I am an Associate Professor in Communication at the Department of Communication Science at the Vrije Universiteit Amsterdam.
My research centers on biased information processing: people often evaluate information through the lens of existing beliefs and attitudes rather than through neutral or fully analytical reasoning. A preference for cognitive styles, cognitive capacities and situational factors such as limited time, motivation, or cognitive resources often lead individuals to rely on fast, intuitive processes shaped by feelings, assumptions, and social context.
A dual-processing perspective, combined with insights from cognitive reflection, social identity theory, motivated reasoning, confirmation bias, and social-judgment theory, informs my analysis of how judgments are formed on the basis of incomplete information.
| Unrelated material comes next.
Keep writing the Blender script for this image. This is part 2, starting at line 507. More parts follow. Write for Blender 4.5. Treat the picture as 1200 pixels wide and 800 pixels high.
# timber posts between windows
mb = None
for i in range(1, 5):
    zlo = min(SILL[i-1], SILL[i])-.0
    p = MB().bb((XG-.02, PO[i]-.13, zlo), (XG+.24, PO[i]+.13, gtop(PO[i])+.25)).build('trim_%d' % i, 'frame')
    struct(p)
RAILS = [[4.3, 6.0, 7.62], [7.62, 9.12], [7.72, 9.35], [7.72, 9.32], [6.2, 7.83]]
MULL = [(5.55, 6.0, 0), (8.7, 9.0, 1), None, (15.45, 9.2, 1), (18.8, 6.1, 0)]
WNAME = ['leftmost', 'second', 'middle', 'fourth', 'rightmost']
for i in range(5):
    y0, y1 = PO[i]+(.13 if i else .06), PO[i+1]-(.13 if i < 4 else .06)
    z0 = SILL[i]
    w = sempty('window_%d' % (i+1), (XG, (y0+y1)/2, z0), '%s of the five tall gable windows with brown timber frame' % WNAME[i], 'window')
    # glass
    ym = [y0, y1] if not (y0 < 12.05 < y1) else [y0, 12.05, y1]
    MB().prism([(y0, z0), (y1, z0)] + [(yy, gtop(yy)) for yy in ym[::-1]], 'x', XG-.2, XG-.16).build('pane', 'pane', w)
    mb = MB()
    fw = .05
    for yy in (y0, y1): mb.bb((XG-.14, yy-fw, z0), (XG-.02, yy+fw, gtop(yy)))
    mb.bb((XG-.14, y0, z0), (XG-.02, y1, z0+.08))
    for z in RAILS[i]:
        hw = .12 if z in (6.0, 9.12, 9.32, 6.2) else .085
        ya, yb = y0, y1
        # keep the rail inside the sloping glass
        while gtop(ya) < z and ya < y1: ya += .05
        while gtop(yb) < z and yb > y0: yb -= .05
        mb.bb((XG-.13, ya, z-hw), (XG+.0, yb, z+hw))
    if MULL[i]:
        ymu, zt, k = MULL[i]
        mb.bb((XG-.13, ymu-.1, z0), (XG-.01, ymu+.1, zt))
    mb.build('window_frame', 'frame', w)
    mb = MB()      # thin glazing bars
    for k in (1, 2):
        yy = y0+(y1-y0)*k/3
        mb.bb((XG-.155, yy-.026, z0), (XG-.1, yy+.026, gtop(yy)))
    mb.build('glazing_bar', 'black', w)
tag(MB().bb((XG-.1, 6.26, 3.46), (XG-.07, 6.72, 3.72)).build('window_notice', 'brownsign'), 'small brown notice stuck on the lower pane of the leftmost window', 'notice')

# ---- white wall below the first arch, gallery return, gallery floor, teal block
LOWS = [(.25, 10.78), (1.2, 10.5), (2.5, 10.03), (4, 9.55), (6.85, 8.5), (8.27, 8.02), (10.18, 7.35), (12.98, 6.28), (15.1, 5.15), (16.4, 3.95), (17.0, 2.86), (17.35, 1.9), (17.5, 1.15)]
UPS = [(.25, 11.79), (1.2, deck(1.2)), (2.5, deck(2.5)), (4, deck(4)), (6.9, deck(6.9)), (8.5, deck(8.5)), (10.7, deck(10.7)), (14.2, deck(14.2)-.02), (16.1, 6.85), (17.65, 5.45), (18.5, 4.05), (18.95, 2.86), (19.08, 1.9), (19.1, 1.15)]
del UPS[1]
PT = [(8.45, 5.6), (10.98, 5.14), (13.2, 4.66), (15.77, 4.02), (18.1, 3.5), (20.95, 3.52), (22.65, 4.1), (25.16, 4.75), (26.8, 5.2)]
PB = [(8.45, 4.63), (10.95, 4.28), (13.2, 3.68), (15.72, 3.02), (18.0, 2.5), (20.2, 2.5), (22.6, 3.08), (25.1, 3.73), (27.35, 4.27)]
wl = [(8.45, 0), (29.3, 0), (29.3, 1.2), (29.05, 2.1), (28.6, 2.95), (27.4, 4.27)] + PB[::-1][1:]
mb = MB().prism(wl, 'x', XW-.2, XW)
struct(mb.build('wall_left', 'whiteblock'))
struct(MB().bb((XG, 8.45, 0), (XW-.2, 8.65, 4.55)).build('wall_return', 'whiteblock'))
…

Earlier work examined how relative anonymity in computer-mediated communication influences impression formation, trust, and cooperation. Later studies focused on online health communication, online support groups, cyberchondria, and misinformation, consistently showing reliance on heuristic shortcuts rather than systematic evaluation.
Recent research on source verification, perceived credibility on social media, and beliefs about “health hacks” (e.g., superfoods) indicates that users often conflate authenticity with reliability.
Overall, this line of work offers an account of how social and cognitive mechanisms shape information processing and, in turn, influence trust, beliefs, and judgment across online and offline contexts.
My teaching responsibilities include involvement in the organization and coordination of education at various levels, along with curriculum design and participation in educational policy discussions.
My guiding approach is autonomy-supportive education, inspired by self-determination theory. I try to focus on learning environments that foster autonomy, competence, and relatedness to support self-directed learning, intrinsic motivation, and engagement.
Key elements include providing meaningful choices, encouraging independent perspectives, and promoting reflection on societal roles. In line with autonomy supportive education, "scaffolding" is reduced as students gain competence, following the principle of moderate discrepancy: maintaining comfort and motivation while offering sufficient challenge.